Scene modeling code data
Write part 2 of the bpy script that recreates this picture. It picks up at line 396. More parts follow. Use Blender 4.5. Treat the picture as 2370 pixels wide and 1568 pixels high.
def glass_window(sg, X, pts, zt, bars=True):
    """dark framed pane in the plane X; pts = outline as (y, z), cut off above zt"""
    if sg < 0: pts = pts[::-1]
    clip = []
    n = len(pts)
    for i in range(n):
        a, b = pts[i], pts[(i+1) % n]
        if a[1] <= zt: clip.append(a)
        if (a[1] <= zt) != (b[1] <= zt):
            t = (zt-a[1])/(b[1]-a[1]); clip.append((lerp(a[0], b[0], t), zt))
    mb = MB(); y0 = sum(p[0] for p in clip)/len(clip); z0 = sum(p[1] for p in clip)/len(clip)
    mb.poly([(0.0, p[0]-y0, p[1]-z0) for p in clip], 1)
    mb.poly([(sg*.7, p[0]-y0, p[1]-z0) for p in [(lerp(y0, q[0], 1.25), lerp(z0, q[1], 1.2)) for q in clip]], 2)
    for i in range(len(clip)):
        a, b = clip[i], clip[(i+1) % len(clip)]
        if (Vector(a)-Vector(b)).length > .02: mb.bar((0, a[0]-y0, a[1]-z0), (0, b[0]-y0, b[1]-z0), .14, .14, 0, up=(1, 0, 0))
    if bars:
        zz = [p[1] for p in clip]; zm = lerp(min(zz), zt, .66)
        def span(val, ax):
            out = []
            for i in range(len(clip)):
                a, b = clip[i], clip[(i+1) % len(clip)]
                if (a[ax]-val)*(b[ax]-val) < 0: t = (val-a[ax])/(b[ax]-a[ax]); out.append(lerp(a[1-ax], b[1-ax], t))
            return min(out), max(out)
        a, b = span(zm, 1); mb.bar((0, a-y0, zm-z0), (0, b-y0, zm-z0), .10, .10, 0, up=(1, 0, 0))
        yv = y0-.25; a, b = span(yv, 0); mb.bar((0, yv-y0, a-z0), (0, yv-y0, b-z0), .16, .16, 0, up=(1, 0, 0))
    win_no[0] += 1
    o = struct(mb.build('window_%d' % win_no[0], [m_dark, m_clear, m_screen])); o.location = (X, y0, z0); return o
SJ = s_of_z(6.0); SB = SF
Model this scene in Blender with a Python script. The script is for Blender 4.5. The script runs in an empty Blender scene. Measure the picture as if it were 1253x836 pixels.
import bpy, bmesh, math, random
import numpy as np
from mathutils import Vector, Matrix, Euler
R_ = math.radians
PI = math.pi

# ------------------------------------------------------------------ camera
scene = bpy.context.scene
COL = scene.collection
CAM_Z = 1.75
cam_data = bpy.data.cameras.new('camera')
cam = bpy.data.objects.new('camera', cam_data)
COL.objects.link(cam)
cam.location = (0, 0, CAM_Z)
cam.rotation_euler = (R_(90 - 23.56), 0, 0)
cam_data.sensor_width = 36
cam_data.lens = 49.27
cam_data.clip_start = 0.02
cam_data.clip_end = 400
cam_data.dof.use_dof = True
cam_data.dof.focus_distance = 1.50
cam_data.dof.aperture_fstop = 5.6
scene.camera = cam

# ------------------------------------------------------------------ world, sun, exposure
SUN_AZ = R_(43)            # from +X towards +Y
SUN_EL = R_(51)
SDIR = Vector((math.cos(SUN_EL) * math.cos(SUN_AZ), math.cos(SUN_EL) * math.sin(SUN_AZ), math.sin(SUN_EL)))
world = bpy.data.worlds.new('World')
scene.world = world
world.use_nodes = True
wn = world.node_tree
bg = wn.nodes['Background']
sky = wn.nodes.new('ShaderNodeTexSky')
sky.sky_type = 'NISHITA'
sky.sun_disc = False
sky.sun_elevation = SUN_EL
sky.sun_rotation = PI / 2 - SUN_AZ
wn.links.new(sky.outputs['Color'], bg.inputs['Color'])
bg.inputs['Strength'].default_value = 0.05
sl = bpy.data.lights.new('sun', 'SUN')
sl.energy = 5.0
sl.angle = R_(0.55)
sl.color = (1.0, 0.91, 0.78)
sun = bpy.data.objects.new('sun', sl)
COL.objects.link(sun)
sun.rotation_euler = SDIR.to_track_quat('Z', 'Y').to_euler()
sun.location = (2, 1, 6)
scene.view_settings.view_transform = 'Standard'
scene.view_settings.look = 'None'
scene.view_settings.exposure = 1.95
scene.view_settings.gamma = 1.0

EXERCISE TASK
Return every line exactly.

TASK ANSWER
Write part 2 of the bpy script that recreates this picture. It picks up at line 396. More parts follow. Use Blender 4.5. Treat the picture as 2370 pixels wide and 1568 pixels high.
def glass_window(sg, X, pts, zt, bars=True):
    """dark framed pane in the plane X; pts = outline as (y, z), cut off above zt"""
    if sg < 0: pts = pts[::-1]
    clip = []
    n = len(pts)
    for i in range(n):
        a, b = pts[i], pts[(i+1) % n]
        if a[1] <= zt: clip.append(a)
        if (a[1] <= zt) != (b[1] <= zt):
            t = (zt-a[1])/(b[1]-a[1]); clip.append((lerp(a[0], b[0], t), zt))
    mb = MB(); y0 = sum(p[0] for p in clip)/len(clip); z0 = sum(p[1] for p in clip)/len(clip)
    mb.poly([(0.0, p[0]-y0, p[1]-z0) for p in clip], 1)
    mb.poly([(sg*.7, p[0]-y0, p[1]-z0) for p in [(lerp(y0, q[0], 1.25), lerp(z0, q[1], 1.2)) for q in clip]], 2)
    for i in range(len(clip)):
        a, b = clip[i], clip[(i+1) % len(clip)]
        if (Vector(a)-Vector(b)).length > .02: mb.bar((0, a[0]-y0, a[1]-z0), (0, b[0]-y0, b[1]-z0), .14, .14, 0, up=(1, 0, 0))
    if bars:
        zz = [p[1] for p in clip]; zm = lerp(min(zz), zt, .66)
        def span(val, ax):
            out = []
            for i in range(len(clip)):
                a, b = clip[i], clip[(i+1) % len(clip)]
                if (a[ax]-val)*(b[ax]-val) < 0: t = (val-a[ax])/(b[ax]-a[ax]); out.append(lerp(a[1-ax], b[1-ax], t))
            return min(out), max(out)
        a, b = span(zm, 1); mb.bar((0, a-y0, zm-z0), (0, b-y0, zm-z0), .10, .10, 0, up=(1, 0, 0))
        yv = y0-.25; a, b = span(yv, 0); mb.bar((0, yv-y0, a-z0), (0, yv-y0, b-z0), .16, .16, 0, up=(1, 0, 0))
    win_no[0] += 1
    o = struct(mb.build('window_%d' % win_no[0], [m_dark, m_clear, m_screen])); o.location = (X, y0, z0); return o
SJ = s_of_z(6.0); SB = SF
Model this scene in Blender with a Python script. The script is for Blender 4.5. The script runs in an empty Blender scene. Measure the picture as if it were 1253x836 pixels.
import bpy, bmesh, math, random
import numpy as np
from mathutils import Vector, Matrix, Euler
R_ = math.radians
PI = math.pi

# ------------------------------------------------------------------ camera
scene = bpy.context.scene
COL = scene.collection
CAM_Z = 1.75
cam_data = bpy.data.cameras.new('camera')
cam = bpy.data.objects.new('camera', cam_data)
COL.objects.link(cam)
cam.location = (0, 0, CAM_Z)
cam.rotation_euler = (R_(90 - 23.56), 0, 0)
cam_data.sensor_width = 36
cam_data.lens = 49.27
cam_data.clip_start = 0.02
cam_data.clip_end = 400
cam_data.dof.use_dof = True
cam_data.dof.focus_distance = 1.50
cam_data.dof.aperture_fstop = 5.6
scene.camera = cam

# ------------------------------------------------------------------ world, sun, exposure
SUN_AZ = R_(43)            # from +X towards +Y
SUN_EL = R_(51)
SDIR = Vector((math.cos(SUN_EL) * math.cos(SUN_AZ), math.cos(SUN_EL) * math.sin(SUN_AZ), math.sin(SUN_EL)))
world = bpy.data.worlds.new('World')
scene.world = world
world.use_nodes = True
wn = world.node_tree
bg = wn.nodes['Background']
sky = wn.nodes.new('ShaderNodeTexSky')
sky.sky_type = 'NISHITA'
sky.sun_disc = False
sky.sun_elevation = SUN_EL
sky.sun_rotation = PI / 2 - SUN_AZ
wn.links.new(sky.outputs['Color'], bg.inputs['Color'])
bg.inputs['Strength'].default_value = 0.05
sl = bpy.data.lights.new('sun', 'SUN')
sl.energy = 5.0
sl.angle = R_(0.55)
sl.color = (1.0, 0.91, 0.78)
sun = bpy.data.objects.new('sun', sl)
COL.objects.link(sun)
sun.rotation_euler = SDIR.to_track_quat('Z', 'Y').to_euler()
sun.location = (2, 1, 6)
scene.view_settings.view_transform = 'Standard'
scene.view_settings.look = 'None'
scene.view_settings.exposure = 1.95
scene.view_settings.gamma = 1.0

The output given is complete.